Nakazem zapłaty w postępowaniu upominawczym z 30 listopada 2012 r. Sąd Okręgowy uwzględnił powództwo.

W skutecznie wniesionym sprzeciwie od nakazu zapłaty, zaskarżonym w całości, pozwana wniosła o oddalenie powództwa. Motywowała, że zgodnie z § 2 pkt 1 umowy strony ustaliły termin wykonania przedmiotu umowy na dzień 30 maja 2011 r., zaś warunkiem ukończenia prac w tym terminie było przekazanie jej placu budowy przez powódkę najpóźniej do 11 kwietnia 2011 r. Powódka terminu nie dotrzymała, wejście na plac budowy nastąpiło 26 kwietnia 2011 r. Do dnia 20 maja 2011 r. pozwana wykonała wszelkie prace, które były możliwe do wykonania bez współdziałania powódki. Okoliczności niezależne od pozwanej wywołały ten skutek, że prace objęte umową zakończyła 30 czerwca 2011 r. Pomimo wykonania dzieła, powódka wielokrotnie wzywana przez pozwaną, nie przystąpiła do końcowego odbioru prac. Ostateczny protokół odbioru strony sporządziły 29 lipca 2011 r. Z uwagi na to, że strony nie postanowiły, w jakim terminie powinien być sporządzony protokół odbioru, zdaniem pozwanej, należy uznać, iż data sporządzenia protokołu odbioru nie jest datą wykonania prac i nie może stanowić podstawy do wyliczenia opóźnienia. Wykonała dzieło faktycznie w dniu 30 czerwca 2011 r., co potwierdza protokół odbioru z 8 sierpnia 2011 r., sporządzony przez powódkę i (...) S.A. we W.. Ponieważ przedmiot umowy nie został wykonany w terminie z przyczyn niezależnych od pozwanej, nie zachodzi podstawa do naliczenia kary umownej. Poza tym podniosła, że powódka nie wykazała szkody, jaką poniosła w wyniku działania pozwanej. Szkoda, jaką powódka wywodzi z ugody, nie jest wykazana i nie powstała wskutek postępowania pozwanej. Ugoda i porozumienie, do których powódka się odwołała, to zdarzenia, które zaistniały między nią a inwestorem, zaś pozwana nie uczestniczyła przy zawieraniu ugody.
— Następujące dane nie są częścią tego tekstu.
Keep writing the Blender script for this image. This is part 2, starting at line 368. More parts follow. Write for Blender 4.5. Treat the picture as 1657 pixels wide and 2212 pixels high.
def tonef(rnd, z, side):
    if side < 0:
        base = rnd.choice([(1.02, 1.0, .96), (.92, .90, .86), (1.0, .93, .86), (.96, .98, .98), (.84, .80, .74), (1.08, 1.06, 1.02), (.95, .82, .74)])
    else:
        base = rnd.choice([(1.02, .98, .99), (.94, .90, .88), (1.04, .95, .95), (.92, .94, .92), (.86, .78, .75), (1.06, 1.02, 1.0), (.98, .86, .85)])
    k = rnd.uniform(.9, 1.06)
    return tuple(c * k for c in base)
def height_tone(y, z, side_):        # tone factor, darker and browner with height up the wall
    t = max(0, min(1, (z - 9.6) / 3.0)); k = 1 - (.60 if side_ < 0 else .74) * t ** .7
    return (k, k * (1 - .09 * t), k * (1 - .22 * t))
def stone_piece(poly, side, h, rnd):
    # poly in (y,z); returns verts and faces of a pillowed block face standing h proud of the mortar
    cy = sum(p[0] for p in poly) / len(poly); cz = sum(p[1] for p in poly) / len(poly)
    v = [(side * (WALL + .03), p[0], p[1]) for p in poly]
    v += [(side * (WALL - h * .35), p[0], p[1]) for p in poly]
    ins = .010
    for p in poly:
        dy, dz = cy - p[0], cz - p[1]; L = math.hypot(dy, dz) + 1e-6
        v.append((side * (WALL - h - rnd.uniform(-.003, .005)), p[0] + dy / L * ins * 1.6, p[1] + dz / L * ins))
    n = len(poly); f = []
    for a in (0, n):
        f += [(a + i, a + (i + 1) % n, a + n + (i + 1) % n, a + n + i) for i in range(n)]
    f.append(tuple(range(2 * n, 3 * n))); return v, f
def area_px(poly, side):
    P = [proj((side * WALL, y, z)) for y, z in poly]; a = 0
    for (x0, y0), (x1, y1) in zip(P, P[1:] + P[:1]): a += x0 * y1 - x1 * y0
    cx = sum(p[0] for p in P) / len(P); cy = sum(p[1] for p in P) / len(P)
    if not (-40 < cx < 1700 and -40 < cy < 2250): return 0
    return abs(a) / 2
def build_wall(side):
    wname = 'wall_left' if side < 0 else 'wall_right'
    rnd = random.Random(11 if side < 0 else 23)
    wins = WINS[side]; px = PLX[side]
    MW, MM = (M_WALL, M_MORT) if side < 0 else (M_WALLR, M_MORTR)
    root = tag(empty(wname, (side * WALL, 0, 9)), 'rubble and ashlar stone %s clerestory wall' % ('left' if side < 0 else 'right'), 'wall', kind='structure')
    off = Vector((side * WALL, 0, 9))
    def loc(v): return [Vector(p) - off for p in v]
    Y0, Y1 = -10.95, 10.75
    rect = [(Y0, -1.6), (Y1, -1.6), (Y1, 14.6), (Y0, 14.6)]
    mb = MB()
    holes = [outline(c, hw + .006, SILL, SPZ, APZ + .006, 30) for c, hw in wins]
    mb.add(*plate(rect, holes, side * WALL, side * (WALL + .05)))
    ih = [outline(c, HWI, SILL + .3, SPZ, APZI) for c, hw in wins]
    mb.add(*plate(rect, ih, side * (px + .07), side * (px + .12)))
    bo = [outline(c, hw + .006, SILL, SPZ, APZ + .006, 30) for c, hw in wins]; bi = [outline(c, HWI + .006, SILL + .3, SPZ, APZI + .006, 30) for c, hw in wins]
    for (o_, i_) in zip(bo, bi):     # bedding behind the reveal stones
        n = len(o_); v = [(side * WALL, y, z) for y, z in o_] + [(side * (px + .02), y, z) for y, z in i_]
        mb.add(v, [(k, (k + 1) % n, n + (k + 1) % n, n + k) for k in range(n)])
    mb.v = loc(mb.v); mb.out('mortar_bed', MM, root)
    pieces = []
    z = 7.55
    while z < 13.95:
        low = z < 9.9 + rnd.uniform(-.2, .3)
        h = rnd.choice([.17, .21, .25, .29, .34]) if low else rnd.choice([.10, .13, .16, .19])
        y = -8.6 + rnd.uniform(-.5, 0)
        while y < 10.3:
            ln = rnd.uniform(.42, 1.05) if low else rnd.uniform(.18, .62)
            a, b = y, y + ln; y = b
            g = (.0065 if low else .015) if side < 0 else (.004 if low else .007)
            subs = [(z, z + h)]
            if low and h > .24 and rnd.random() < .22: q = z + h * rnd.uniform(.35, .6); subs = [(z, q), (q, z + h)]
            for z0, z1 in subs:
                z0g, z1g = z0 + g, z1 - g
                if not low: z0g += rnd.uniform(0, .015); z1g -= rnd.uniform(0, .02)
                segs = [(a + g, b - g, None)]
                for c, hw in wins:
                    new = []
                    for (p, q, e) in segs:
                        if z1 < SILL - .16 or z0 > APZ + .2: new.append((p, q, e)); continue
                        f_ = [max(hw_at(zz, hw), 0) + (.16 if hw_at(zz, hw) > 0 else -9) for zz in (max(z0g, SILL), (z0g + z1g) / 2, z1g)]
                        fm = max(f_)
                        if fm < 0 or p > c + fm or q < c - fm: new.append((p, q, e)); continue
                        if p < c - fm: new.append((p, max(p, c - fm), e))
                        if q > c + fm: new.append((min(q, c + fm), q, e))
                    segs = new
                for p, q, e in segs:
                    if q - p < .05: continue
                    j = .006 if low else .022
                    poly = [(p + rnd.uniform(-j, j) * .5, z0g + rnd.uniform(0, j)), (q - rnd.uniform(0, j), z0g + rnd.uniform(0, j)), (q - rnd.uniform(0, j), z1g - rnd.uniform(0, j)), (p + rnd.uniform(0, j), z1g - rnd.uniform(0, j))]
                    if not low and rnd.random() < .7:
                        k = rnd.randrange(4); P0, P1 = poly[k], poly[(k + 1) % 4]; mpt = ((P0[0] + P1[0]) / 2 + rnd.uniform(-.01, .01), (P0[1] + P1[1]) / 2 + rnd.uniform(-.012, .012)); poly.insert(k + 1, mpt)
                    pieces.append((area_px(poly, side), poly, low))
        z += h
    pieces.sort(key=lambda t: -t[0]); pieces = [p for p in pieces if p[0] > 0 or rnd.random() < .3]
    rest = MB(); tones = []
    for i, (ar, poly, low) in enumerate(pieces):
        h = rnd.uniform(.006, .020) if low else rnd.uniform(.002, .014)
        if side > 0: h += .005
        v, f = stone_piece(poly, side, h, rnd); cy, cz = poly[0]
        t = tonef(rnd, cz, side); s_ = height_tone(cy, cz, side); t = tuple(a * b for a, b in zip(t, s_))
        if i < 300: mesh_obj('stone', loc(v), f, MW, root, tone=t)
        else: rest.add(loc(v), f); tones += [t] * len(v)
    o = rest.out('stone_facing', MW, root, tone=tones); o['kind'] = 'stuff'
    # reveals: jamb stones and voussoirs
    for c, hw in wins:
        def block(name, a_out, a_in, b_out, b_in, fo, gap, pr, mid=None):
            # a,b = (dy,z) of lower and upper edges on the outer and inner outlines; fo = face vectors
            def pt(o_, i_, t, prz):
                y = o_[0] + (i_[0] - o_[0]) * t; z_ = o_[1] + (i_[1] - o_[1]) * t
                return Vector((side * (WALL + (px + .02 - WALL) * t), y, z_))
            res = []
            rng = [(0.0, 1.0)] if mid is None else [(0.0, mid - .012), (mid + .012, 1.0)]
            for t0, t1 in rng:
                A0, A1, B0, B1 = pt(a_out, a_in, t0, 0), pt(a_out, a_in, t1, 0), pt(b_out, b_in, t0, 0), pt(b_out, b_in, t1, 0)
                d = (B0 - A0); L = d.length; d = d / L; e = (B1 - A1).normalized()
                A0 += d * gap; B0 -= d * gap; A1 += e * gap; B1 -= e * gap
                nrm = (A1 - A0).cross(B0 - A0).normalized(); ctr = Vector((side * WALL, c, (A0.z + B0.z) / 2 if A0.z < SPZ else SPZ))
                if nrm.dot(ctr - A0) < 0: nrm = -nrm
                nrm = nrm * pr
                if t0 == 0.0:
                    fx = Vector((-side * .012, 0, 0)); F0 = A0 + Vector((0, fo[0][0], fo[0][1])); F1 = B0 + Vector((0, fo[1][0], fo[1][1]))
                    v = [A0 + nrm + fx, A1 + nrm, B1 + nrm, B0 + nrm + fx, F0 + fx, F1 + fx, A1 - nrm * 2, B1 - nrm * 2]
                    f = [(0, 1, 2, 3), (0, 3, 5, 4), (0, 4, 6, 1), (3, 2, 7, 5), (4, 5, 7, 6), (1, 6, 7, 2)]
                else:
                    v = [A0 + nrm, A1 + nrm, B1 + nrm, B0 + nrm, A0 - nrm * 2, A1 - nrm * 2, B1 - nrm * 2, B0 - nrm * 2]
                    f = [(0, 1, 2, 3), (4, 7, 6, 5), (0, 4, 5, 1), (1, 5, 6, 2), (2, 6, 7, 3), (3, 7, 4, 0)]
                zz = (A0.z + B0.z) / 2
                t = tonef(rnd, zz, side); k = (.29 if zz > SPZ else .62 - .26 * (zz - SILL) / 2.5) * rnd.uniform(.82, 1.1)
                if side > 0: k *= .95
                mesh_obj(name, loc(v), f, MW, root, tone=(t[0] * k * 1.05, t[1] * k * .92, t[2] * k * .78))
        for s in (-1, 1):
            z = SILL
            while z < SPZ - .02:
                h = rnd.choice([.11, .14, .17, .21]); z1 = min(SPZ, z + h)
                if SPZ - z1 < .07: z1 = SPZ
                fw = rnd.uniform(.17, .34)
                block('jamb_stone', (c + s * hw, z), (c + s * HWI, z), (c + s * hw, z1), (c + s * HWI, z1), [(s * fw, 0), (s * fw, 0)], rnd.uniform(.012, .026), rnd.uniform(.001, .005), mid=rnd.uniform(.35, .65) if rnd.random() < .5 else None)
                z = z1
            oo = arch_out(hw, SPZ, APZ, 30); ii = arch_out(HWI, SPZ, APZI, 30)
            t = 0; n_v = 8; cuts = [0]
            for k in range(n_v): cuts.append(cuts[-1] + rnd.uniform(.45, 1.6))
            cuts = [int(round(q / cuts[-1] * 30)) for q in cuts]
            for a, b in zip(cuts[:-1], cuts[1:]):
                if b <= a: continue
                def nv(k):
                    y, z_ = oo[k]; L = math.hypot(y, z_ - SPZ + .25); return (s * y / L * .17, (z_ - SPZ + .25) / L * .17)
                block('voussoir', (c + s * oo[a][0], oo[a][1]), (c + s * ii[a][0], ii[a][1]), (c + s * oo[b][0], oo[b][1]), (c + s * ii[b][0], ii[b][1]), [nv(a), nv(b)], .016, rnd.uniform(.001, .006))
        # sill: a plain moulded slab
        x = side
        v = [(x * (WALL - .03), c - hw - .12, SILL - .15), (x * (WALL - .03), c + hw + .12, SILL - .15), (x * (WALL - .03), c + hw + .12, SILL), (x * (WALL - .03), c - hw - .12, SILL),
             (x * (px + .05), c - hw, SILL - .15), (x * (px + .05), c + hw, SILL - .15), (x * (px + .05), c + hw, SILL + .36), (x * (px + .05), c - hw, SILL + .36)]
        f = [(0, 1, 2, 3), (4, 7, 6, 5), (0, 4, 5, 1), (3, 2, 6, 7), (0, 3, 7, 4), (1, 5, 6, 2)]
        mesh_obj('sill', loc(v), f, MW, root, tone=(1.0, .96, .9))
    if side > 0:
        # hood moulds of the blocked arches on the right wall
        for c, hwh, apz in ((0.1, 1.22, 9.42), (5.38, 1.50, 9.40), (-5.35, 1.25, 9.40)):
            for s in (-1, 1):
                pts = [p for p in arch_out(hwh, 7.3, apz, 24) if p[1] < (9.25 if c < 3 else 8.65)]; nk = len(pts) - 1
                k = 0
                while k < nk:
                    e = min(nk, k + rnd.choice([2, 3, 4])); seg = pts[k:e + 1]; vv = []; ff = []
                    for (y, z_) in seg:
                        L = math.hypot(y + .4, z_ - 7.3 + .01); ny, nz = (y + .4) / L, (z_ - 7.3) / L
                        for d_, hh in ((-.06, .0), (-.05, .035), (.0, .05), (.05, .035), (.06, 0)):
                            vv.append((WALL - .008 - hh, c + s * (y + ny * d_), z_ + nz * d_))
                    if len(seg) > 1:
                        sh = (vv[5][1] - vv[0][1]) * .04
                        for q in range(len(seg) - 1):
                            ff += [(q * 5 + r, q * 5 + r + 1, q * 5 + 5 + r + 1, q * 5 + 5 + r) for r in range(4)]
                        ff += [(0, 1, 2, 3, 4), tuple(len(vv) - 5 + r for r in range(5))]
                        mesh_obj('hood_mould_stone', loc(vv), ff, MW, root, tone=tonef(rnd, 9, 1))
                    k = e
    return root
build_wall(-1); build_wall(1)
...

Zaskarżonym wyrokiem Sąd Okręgowy oddalił powództwo i orzekł o kosztach procesu.

Rozstrzygnięcie oparł o następujące ustalenia i oceny prawne.

Termin wykonania przedmiotu umowy z 4 kwietnia 2011 r., której zawarcie jest bezsporne między stronami, strony ustaliły na dzień 30 maja 2011 r. W umowie tej strony postanowiły, że termin wykonania przedmiotu umowy uważa się za zachowany w przypadku bezusterkowego odbioru dzieła; warunkiem ukończenia prac w tak określonym terminie jest przekazanie placu budowy przez powódkę najpóźniej do 11 kwietnia 2011 r. Strony postanowiły też, że zostanie przeprowadzony odbiór końcowy przedmiotu umowy, zakończony protokołem odbioru końcowego, który miał być protokołem trójstronnym, podpisanym przez nie oraz (...) S.A. we W..

W dniu 11 kwietnia 2011 r. powódka nie przekazała pozwanej placu budowy, co odnotowano w zeszycie budowy.

Wykonanie umowy zawartej przez powódkę i pozwaną nastąpiło 29 lipca 2011 r., jednakże (...) S.A. we W. do czynności odbiorowych nie przystąpiła. Za inwestora odbioru dokonała powódka, zaznaczając to w protokole odbioru z 29 lipca 2011 r. sporządzonym przez strony niniejszego procesu w związku z realizacją łączącej je umowy z 4 kwietnia 2011 r. o „Modernizację rozdzielni głównych na potrzeby (...) S.A. we W. przy ul. (...)”.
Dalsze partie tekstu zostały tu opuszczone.